Extract the complete data exactly as given.

=====

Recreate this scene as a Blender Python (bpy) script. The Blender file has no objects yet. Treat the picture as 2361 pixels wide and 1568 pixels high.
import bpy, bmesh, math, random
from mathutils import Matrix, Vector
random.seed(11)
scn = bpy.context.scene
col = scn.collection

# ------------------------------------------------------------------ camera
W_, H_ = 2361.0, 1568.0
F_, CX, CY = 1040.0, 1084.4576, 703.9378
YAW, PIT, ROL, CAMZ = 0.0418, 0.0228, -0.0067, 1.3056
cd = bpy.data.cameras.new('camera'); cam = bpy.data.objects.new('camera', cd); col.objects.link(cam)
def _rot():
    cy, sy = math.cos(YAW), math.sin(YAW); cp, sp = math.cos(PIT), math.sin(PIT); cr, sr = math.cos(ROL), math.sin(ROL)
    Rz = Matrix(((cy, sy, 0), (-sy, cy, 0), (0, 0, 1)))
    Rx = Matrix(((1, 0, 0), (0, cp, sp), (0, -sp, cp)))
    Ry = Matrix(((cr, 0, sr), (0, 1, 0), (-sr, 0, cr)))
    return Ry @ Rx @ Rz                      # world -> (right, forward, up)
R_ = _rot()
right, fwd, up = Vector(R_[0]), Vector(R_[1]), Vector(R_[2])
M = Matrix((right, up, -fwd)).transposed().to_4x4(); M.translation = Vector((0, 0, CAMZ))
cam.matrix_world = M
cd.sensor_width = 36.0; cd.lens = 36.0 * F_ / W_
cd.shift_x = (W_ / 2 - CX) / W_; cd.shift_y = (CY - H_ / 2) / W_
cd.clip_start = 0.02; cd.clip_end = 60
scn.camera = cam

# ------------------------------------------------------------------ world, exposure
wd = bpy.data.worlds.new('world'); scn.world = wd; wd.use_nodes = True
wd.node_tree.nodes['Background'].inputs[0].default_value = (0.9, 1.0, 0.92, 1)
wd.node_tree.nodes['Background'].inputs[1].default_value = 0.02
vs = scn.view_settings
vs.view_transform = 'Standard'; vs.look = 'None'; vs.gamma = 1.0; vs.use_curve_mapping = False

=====

- [Answer below]:
Recreate this scene as a Blender Python (bpy) script. The Blender file has no objects yet. Treat the picture as 2361 pixels wide and 1568 pixels high.
import bpy, bmesh, math, random
from mathutils import Matrix, Vector
random.seed(11)
scn = bpy.context.scene
col = scn.collection

# ------------------------------------------------------------------ camera
W_, H_ = 2361.0, 1568.0
F_, CX, CY = 1040.0, 1084.4576, 703.9378
YAW, PIT, ROL, CAMZ = 0.0418, 0.0228, -0.0067, 1.3056
cd = bpy.data.cameras.new('camera'); cam = bpy.data.objects.new('camera', cd); col.objects.link(cam)
def _rot():
    cy, sy = math.cos(YAW), math.sin(YAW); cp, sp = math.cos(PIT), math.sin(PIT); cr, sr = math.cos(ROL), math.sin(ROL)
    Rz = Matrix(((cy, sy, 0), (-sy, cy, 0), (0, 0, 1)))
    Rx = Matrix(((1, 0, 0), (0, cp, sp), (0, -sp, cp)))
    Ry = Matrix(((cr, 0, sr), (0, 1, 0), (-sr, 0, cr)))
    return Ry @ Rx @ Rz                      # world -> (right, forward, up)
R_ = _rot()
right, fwd, up = Vector(R_[0]), Vector(R_[1]), Vector(R_[2])
M = Matrix((right, up, -fwd)).transposed().to_4x4(); M.translation = Vector((0, 0, CAMZ))
cam.matrix_world = M
cd.sensor_width = 36.0; cd.lens = 36.0 * F_ / W_
cd.shift_x = (W_ / 2 - CX) / W_; cd.shift_y = (CY - H_ / 2) / W_
cd.clip_start = 0.02; cd.clip_end = 60
scn.camera = cam

# ------------------------------------------------------------------ world, exposure
wd = bpy.data.worlds.new('world'); scn.world = wd; wd.use_nodes = True
wd.node_tree.nodes['Background'].inputs[0].default_value = (0.9, 1.0, 0.92, 1)
wd.node_tree.nodes['Background'].inputs[1].default_value = 0.02
vs = scn.view_settings
vs.view_transform = 'Standard'; vs.look = 'None'; vs.gamma = 1.0; vs.use_curve_mapping = False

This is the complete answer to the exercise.